Designed to be Apple’s answer to workout streaming services from companies like Peloton, Apple Fitness+ promised a series of curated video-based fitness workouts led by professional trainers with a unique ability to integrate with the Apple Watch — which was required to use Fitness+ until 2022.

Apple Fitness+ began with 10 of the most popular workout types, including High-Intensity Interval Training (HIIT), Core Training, Yoga, Dance, Cycling, and Mindful Cooldown routines. Over the years, Apple has expanded its workouts and trainers, adding new Time to Walk and Time to Run experiences and special workouts aimed at unique target audiences, from new parents to golfers. It’s also now available in 21 countries.

Despite all of its other recent price hikes, Apple has managed to hold the line at $9.99 per month, but while it also gives out generous free trials, it wouldn’t be surprising to discover that most of its subscribers also come through Apple One rather than paying directly.

That’s arguably Apple’s biggest success in retaining Fitness+ subscribers and adding value to its top-tier bundle — effectively giving away Arcade, Fitness+, and News+ for less than the price of paying for 2 TB of iCloud Storage, Apple Music, and Apple TV separately.

In his recent Power On newsletter, Bloomberg’s Mark Gurman called it one of Apple’s “weakest digital offerings,” saying it suffers from “high churn” and doesn’t earn much money for the company.

Then again, it’s also not about money so much as Apple’s desire to extend its reach by providing everything an iPhone user could need or want. Even Apple TV is the craziest loss leader ever, with a report earlier this year suggesting Apple is losing a billion dollars a year on it. For Apple, maintaining goodwill and ecosystem lock-in often outweighs short-term profit, and, as Gurman notes, Fitness+ has a small but loyal fan base that makes outright cancellation unlikely.

Still, Fitness+ has enough loyalty from its small fan base that Apple can’t simply shut it down without a backlash. And given how inexpensive it is to operate, there’s little incentive for a nearly $4 trillion company to pull the plug — especially if such a move would generate negative headlines.

It’s unlikely that Apple Fitness+ will disappear completely, but Gurman notes that Apple is reevaluating precisely where it will fit in.

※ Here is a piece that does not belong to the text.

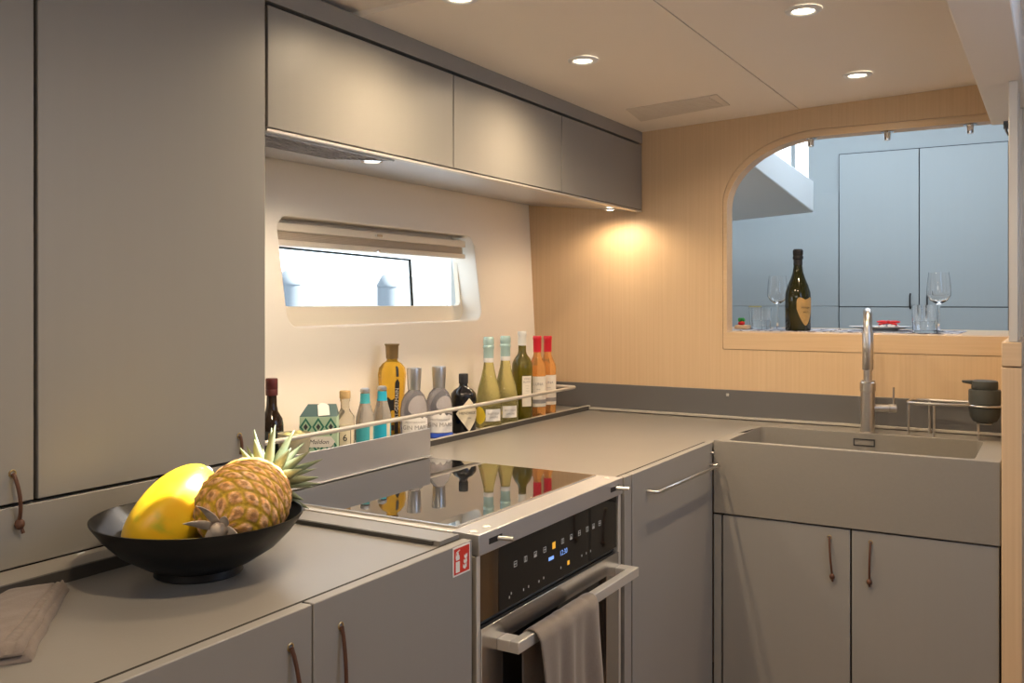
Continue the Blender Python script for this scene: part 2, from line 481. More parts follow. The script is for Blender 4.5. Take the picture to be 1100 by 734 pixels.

That’s probably not too surprising after Apple reshuffled its executive ranks last month to fill in the void left by the impending retirement of long-time chief operating officer, Jeff Williams, who also oversaw the wearable, health, and fitness teams.

The new world order puts the health and fitness side of the business squarely under Apple’s services chief, Eddy Cue — arguably where it should have been all along. However, it also merges health and fitness, which were previously two separate and parallel portfolios, under the leadership of Dr. Sumbul Desai, who was previously only responsible for the health side.

Gurman says that will put the service “under fresh pressure to improve results” since it now lives in Apple’s services division alongside Apple Music, Apple TV, and the rest. However, with Apple expected to unveil an AI-powered health coaching service next year, it’s not hard to imagine how Fitness+ fits into that new plan. Most likely, Apple will reimagine Fitness+ as part of a broader “Health+” platform that integrates fitness and health features — though likely at a modestly higher price.